So in
Part 1 I laid out the need for makeup water. Now, as one commenter pointed out, a Lunar settlement would have a lot of problems, such as getting rid of waste heat and airflow - convection moves a lot slower at 1/6 G. Actually, a lot of stuff is dependent on gravity - like plumbing, both drains and supply lines. But all those are local problems, and don't greatly affect balance of trade economics. Although maybe the reason all the Lunies wear bikinis is because the settlement is so damn hot! ;-)
Water, on the other hand, does affect trade. Obviously, for the first settlement or so, shipping it from Earth will have to be the answer. But Earth is a costly place to ship from. Jerry Pournelle tells me that the energy needed to get from the ground to Earth orbit is equivalent to flying from Los Angeles to Sydney, Australia. Bulk airfreight rates run around $2 / pound for that distance, and the energy cost to go to the Lunar surface is (roughly) 4 times the Earth-to-orbit figure. So, at $8 a pound, that container of water costs $1.3 million in shipping alone!
At that rate, ($66 / gallon water) doing what it takes to get to 99.9% efficiency makes sense. Hell, even at $2 per pound, $17 a gallon water isn’t exactly cheap. There is a chicken and egg dynamic going on here. The cost of water restricts settlement, while that same cost of water is a strong incentive to find a cheaper source of water.
But where oh where could an enterprising soul find cheap water? May I suggest Jupiter? Or rather, Ganymede, Europa and Callisto, three large Jovian moons composed largely of ice. Another commenter suggested the asteroid
Ceres. Either or both, these bodies are a painfully far distance away from Earth, but the same mining techniques one would need to build a settlement on Luna should work just fine on any one of these places. Also, the nice thing about water is that there will be a steady demand, and thus each shipment of water is in no particular hurry to get to Luna.
What does this mean for world-building? Well, for one thing, the settlers on Luna could have much the same relationship with their water planet that modern Americans do to Saudi Arabia. We need what they have, and we’ll do what it takes to get it. Also, as the price of water falls, the incentive to scrimp and save every drop goes away as well. You could have a society where Grandma gets really upset at a spilled juice glass and her grandkids take long showers.

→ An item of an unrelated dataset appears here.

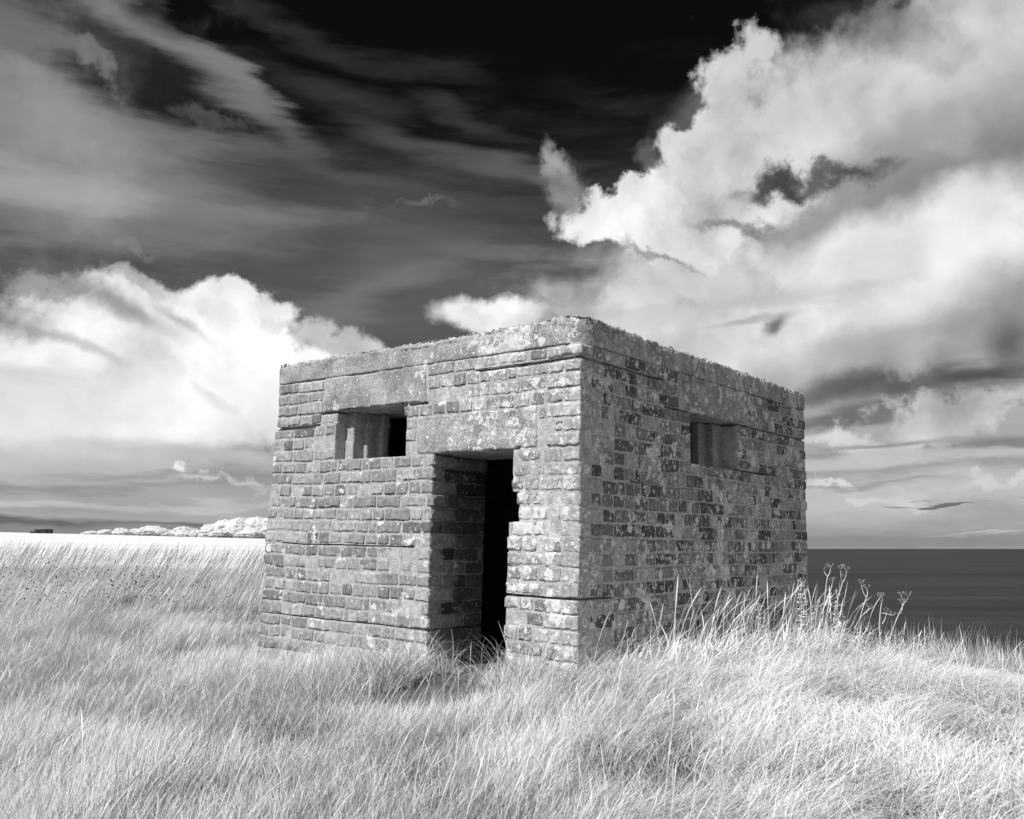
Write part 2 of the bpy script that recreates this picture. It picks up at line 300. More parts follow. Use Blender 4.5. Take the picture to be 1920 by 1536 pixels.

For another thing, there is a theory in economics called the “
resource trap.” Basically, the concept is that if a country or region becomes dominated by extracting one valuable resource, the economy doesn’t grow. There’s no incentive to develop other industries or trade, and the people (and the government) can get trapped in arguing over dividing the existing pot as opposed to growing the pot.
If you are a writer looking for a source of conflict, well, here it is. Luna, tired of dealing with the “robber water barons” of Ganymede or Ceres, goes to war. Instant plot - just add water!